RE: Scaling noise

From: Robert White
Date: Thu Sep 04 2003 - 20:37:54 EST


Not to throw a flag on the play but...

Larry asks why penalize low end systems by making the kernel
many-cpu-friendly. The implicit postulate in his question is that the
current design path is "unfair" to the single and very-small-N N-way systems
in favor of the larger-N and very-large-N niche user base.

Lots of discussions then ensue about high end scalability and the
performance penalties of doing memory barriers and atomic actions for large
numbers of CPUs.

I'm not sure I get it. The large-end dynamics don't seem to apply to the
question, in support nor rebut. Is there any concrete evidence to support
the inference?

What really is the impact of high-end scalability issues on the low end
machines?

It *seems* that the high-end diminishing returns due to having any one CPU's
cache invalidated by N companions is clearly decoupled from the
uni-processor model because there are no "other" CPUs to cause the bulk of
such invalidations when there is only one processor.

It *seems* that in a single-kernel architecture, as soon as you reach "more
than one CPU" what "must be shared" ...er... must be shared.

It *seems* that what is unique to each CPU (the instances CPU private data
structure) are wholly unlikely to be faulted out because of the actions of
other CPUs. (that *is* part of why they are in separate spaces, right?)
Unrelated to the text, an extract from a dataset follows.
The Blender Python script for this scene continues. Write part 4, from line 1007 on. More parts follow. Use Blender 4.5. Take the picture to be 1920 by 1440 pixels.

It *seems* that the high-end degradation of cache performance as N increases
is coupled singularly to the increase in N and the follow-on multi-state
competition for resources. (That is, it is the real presence of the 64 CPUs
and not the code to accommodate them is the cause of the invalidations. If,
on my 2-way box I set the MAX_CPU_COUNT to 8 or 64, the only difference in
runtime is the unused memory for the 6 or 62 per-cpu-data structures. The
cache-invalidation and memory-barrier cost is bounded by the two real CPUs
and not the 62 empty slots.)

It *seems* that any attempt to make a large N system cache friendly would
involve preventing as many invalidations as possible.

And finally, it *seems* that any large-N design, e.g. one that keeps cache
invalidation to a minimum, would, by definition, directly *benefit* the
small N systems because they would naturally also have less invalidation.
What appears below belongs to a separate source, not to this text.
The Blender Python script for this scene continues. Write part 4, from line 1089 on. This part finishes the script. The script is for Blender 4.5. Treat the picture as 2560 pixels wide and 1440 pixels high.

That is, "change a pointer, flush a cache" is true for all N greater than 1,
yes? So if I share between 2 or 1000, it is the actions of the 2 or 1000 at
runtime that exact the cost. Any design to better accommodate "up to 1000"
will naturally tend to better accommodate "up to 4".

So...

What/where, if any, are the examples of something being written (or some
technique being propounded) in the current kernel design that "penalizes" a
2-by or 4-by box in the name of making a 64-by or 128-by machine perform
better?

Clearly keeping more private data private is "better" and "worse" for its
respective reasons in a memory-footprint for cache-separation tradeoff, but
that is true for all N >= 2.

Is there some concrete example(s) of SMP code that is wrought overlarge? I
mean all values of N between 1 and 255 fit in one byte (duh 8-) but cache
invalidations happen in more than two bytes, so having some MAX_CPU_COUNT
bounded at 65535 is only one byte more expansive and no-bytes more expensive
in the cache-consistency-conflict space. At runtime, any loop that iterates
across the number of active CPUs will be clamped at the actual number, and
not the theoretical max.

I suspect that the original question is specious and generally presumes
facts not in evidence. Of course, just because *I* cannot immediately
conceive of any useful optimization for a 128-way machine that is inherently
detrimental to a 2-way or 4-way box, doesn't mean that no such optimization
exists.

Someone enlighten me please.

Rob White




-----Original Message-----
From: linux-kernel-owner@xxxxxxxxxxxxxxx
[mailto:linux-kernel-owner@xxxxxxxxxxxxxxx] On Behalf Of William Lee Irwin
III
Sent: Wednesday, September 03, 2003 11:16 AM
To: Larry McVoy; Brown, Len; Giuliano Pochini; Larry McVoy;
linux-kernel@xxxxxxxxxxxxxxx
Subject: Re: Scaling noise

At some point in the past, I wrote:
>> The lines of reasoning presented against tightly coupled systems are
>> grossly flawed.

On Wed, Sep 03, 2003 at 11:05:47AM -0700, Larry McVoy wrote:
> [etc].
> Only problem with your statements is that IBM has already implemented all
> of the required features in VM. And multiple Linux instances are running
> on it today, with shared disks underneath so they don't replicate all the
> stuff that doesn't need to be replicated, and they have shared memory
> across instances.

Independent operating system instances running under a hypervisor don't
qualify as a cache-coherent cluster that I can tell; it's merely dynamic
partitioning, which is great, but nothing to do with clustering or SMP.